Rogers Jewelry -



G.M. Pollack and Sons

549 Congress Street, Portland, ME


Now this story has a little sparkle to it. This story begins with Rogers Jewelers on Congress Street.


Before it was G.M. Pollack & Sons—the name many Mainers remember—it was Rogers Jewelers at 549 Congress Street, right in downtown Portland. And if you look at that old black-and-white image, you might just see a storefront.


But I see something else. I see a young immigrant learning how to build a life, one customer at a time. Gerald M. Pollack, the founder, didn’t start with a chain of stores or fancy advertising. He started, like so many Jewish immigrants of his generation, by working in the trade—learning retail jewelry sales in Boston before bringing his family to Maine in 1955 with a dream and very little else.


And in those days, jewelry wasn’t just jewelry. It was trust. A wedding ring wasn’t an item—it was a promise. An engagement ring wasn’t a purchase—it was a future. And the people behind the counter? They weren’t just salesmen. They were part of your story.


The shop on Congress Street grew because customers came back—not because of flashy marketing, but because of something simpler. People felt taken care of. They were greeted like neighbors, not transactions. The kind of place where someone might spend extra time helping a nervous young man choose a ring for the most important question of his life.

That mattered. Because in a city like Portland, reputation traveled faster than any newspaper ad.


Over time, Rogers Jewelers evolved into G.M. Pollack & Sons, and what started as a single storefront grew into one of Maine’s best-known jewelry chains, eventually expanding across the state and into New Hampshire.


But here’s the part your bubbe wants you to remember. Jewish immigrant businesses like this weren’t just about success. They were about staying power. About showing up every day. About knowing your customers’ names, their children, their anniversaries, and sometimes even their struggles.


There’s a story people still tell from those early days—of a customer who came in unable to see the rings clearly. The owner didn’t rush him. He took his time, let him feel the settings, the edges, the shape. Because sometimes dignity matters more than sight, and understanding matters more than speed. That was the culture these kinds of shops built.


And for decades, G.M. Pollack became part of Maine life—wedding proposals, anniversary gifts, graduation presents, and “just because” surprises passing through those doors. Until, like so many long-standing family businesses, the world shifted. Big chains. Online shopping. Changing habits. And eventually, after sixty years, the company closed its doors in 2015, ending a chapter that had begun in that old Rogers storefront on Congress Street.


So what do we make of a story like this? We don’t just see a jewelry store. We see a Jewish immigrant family story. We see a Portland storefront that helped thousands of people mark life’s most important moments.

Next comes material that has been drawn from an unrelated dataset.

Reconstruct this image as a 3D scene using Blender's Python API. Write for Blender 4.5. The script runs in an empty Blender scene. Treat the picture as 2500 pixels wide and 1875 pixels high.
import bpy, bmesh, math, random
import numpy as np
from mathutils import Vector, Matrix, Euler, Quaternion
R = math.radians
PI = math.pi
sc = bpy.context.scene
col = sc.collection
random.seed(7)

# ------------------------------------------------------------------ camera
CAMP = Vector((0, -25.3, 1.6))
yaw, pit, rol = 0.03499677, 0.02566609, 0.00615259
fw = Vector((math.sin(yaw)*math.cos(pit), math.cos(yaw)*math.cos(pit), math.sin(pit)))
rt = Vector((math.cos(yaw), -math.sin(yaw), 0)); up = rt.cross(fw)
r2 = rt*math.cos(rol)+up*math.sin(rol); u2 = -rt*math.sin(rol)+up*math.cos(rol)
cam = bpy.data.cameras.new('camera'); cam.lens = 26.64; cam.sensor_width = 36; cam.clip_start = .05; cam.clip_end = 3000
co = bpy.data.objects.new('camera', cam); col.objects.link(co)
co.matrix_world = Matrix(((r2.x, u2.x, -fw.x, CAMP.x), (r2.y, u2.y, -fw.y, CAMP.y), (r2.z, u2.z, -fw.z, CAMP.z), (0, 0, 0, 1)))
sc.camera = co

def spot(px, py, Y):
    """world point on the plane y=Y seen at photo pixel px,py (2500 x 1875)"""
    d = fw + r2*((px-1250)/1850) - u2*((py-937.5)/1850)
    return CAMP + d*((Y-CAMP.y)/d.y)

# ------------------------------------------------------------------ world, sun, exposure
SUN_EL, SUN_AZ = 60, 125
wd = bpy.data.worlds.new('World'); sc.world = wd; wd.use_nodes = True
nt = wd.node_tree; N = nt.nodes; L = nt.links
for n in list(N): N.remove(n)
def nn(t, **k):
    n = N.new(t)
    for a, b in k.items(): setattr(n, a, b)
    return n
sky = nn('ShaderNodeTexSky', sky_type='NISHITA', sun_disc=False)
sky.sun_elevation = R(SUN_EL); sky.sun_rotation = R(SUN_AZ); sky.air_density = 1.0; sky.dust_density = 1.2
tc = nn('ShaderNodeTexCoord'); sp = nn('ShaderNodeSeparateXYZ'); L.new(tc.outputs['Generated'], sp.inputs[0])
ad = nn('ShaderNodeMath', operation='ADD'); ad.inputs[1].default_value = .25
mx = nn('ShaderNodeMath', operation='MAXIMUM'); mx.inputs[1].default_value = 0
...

We see a reminder that behind every display case—behind every diamond, every gold band, every watch ticking quietly under glass—there are hands, histories, and hopes.


So the next time you pass a jewelry store window, don’t just look at the sparkle.



Ask yourself who helped bring that sparkle into someone’s life. Because somewhere back in Portland’s history, on a busy stretch of Congress Street, a little shop once taught a city that the most valuable things in the world… aren’t things at all.